**** Exercise input

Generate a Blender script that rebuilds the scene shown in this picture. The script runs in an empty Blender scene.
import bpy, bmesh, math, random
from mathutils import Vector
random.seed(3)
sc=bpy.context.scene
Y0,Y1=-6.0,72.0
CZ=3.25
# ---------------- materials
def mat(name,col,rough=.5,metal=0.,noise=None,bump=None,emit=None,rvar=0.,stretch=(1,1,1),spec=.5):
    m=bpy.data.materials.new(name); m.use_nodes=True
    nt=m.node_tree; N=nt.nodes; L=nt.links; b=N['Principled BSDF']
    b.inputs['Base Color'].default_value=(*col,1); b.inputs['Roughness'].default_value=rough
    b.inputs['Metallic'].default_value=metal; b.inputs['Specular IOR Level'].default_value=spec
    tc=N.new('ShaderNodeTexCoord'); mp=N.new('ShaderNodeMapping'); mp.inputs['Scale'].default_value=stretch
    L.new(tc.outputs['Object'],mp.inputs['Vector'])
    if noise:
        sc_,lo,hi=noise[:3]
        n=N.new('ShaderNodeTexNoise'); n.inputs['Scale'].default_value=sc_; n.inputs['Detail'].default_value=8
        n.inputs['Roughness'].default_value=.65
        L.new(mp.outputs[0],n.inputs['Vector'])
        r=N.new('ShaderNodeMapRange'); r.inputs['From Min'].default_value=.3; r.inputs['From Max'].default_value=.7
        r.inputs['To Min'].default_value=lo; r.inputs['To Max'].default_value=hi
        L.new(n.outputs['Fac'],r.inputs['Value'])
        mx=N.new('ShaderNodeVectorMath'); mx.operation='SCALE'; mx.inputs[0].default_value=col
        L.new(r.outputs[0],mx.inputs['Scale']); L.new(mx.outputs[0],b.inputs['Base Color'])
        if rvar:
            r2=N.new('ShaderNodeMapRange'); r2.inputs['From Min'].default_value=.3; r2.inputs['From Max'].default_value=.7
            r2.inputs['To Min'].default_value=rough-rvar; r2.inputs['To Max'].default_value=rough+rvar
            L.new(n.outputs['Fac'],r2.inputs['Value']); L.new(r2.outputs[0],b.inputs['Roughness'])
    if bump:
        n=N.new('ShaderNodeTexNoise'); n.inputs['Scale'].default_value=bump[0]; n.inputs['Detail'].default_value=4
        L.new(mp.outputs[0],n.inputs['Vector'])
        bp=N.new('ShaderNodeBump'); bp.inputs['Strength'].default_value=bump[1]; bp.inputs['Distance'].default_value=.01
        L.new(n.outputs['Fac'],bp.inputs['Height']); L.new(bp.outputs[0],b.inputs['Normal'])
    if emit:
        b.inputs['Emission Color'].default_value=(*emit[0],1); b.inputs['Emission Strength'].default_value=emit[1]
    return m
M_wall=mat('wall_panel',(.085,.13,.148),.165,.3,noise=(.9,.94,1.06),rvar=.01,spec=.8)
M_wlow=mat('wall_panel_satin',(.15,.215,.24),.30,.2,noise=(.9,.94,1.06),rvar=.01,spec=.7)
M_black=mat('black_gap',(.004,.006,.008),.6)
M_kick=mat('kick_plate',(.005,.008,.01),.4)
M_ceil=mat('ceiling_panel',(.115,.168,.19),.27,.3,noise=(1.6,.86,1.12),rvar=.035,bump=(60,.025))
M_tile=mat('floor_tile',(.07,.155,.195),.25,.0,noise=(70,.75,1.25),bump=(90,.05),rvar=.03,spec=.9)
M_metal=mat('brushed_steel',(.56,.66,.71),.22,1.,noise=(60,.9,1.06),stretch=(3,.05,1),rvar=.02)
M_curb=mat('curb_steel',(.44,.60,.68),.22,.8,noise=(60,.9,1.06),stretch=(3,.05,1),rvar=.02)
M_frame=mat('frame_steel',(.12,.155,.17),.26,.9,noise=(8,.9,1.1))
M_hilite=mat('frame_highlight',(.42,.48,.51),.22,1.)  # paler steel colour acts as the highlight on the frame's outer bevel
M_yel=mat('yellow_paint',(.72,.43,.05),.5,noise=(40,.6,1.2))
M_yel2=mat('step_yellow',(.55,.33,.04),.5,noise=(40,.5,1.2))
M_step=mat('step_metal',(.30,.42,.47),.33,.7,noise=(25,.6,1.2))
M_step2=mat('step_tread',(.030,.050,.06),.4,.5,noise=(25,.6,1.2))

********
**** Exercise input

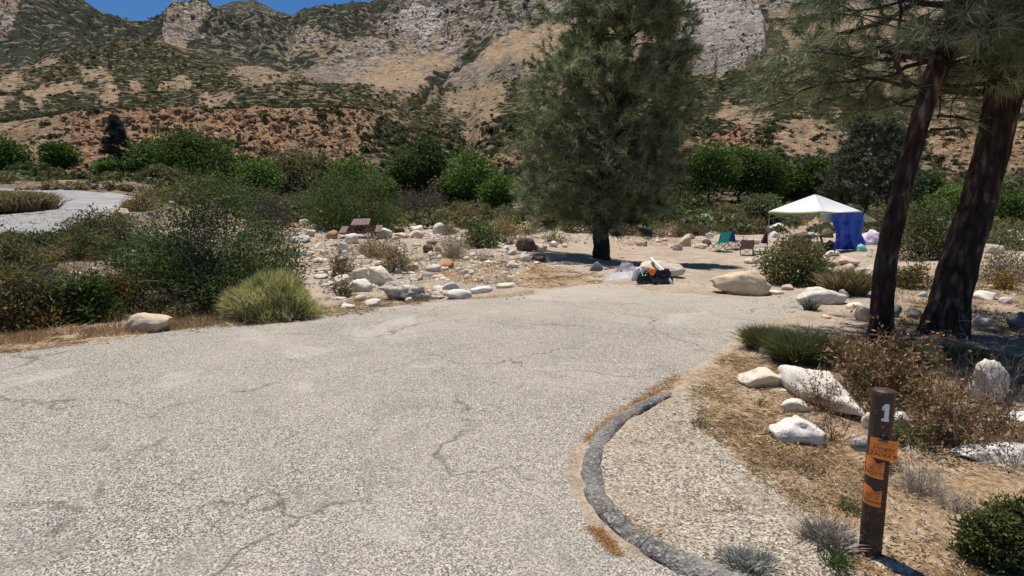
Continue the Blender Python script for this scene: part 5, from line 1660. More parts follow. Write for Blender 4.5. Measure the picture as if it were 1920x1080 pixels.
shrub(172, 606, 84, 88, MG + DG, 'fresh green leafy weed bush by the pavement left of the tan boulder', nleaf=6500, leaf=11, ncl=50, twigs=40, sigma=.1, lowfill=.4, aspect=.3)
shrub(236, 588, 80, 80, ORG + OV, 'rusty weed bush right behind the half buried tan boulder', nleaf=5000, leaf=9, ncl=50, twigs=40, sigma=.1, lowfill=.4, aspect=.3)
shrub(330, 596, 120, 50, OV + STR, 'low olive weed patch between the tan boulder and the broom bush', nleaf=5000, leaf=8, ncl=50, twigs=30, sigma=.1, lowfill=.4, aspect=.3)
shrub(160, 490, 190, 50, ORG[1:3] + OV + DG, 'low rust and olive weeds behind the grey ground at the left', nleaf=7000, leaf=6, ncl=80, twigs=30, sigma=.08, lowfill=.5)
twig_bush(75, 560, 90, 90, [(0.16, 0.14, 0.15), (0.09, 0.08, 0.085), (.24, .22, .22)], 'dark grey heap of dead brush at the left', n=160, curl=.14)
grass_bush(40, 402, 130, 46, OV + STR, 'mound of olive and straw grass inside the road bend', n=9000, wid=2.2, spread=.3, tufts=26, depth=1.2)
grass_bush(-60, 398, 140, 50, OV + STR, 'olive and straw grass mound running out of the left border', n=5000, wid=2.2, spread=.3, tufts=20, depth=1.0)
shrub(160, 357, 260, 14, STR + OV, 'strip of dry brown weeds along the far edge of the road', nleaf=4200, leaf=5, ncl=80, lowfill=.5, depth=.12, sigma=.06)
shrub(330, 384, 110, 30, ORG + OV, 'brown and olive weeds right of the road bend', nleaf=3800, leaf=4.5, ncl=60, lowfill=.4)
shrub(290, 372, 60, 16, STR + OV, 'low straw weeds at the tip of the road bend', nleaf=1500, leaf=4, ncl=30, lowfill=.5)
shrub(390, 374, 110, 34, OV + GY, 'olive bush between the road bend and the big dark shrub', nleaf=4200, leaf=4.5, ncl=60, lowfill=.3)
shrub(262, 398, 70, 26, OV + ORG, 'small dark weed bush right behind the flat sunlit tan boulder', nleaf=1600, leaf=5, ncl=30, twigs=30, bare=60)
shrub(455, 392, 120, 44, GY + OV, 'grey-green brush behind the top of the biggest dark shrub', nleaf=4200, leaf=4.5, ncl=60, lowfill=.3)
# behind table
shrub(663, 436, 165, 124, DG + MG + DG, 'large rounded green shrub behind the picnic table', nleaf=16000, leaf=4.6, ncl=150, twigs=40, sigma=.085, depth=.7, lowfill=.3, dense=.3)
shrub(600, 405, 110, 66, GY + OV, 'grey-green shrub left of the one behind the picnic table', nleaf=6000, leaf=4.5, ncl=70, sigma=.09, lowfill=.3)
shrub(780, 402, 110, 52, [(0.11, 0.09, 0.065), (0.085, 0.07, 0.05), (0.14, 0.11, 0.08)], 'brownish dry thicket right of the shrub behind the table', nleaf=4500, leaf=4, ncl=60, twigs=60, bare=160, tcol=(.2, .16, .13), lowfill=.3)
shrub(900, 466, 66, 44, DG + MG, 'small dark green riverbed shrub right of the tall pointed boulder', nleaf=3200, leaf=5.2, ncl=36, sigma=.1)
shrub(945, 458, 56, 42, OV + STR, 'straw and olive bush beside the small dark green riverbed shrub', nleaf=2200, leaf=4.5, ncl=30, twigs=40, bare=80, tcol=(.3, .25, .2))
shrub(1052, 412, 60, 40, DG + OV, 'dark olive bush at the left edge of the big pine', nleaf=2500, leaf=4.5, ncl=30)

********

Look over the records above and copy each line that includes the string "script".

Generate a Blender script that rebuilds the scene shown in this picture. The script runs in an empty Blender scene.
Continue the Blender Python script for this scene: part 5, from line 1660. More parts follow. Write for Blender 4.5. Measure the picture as if it were 1920x1080 pixels.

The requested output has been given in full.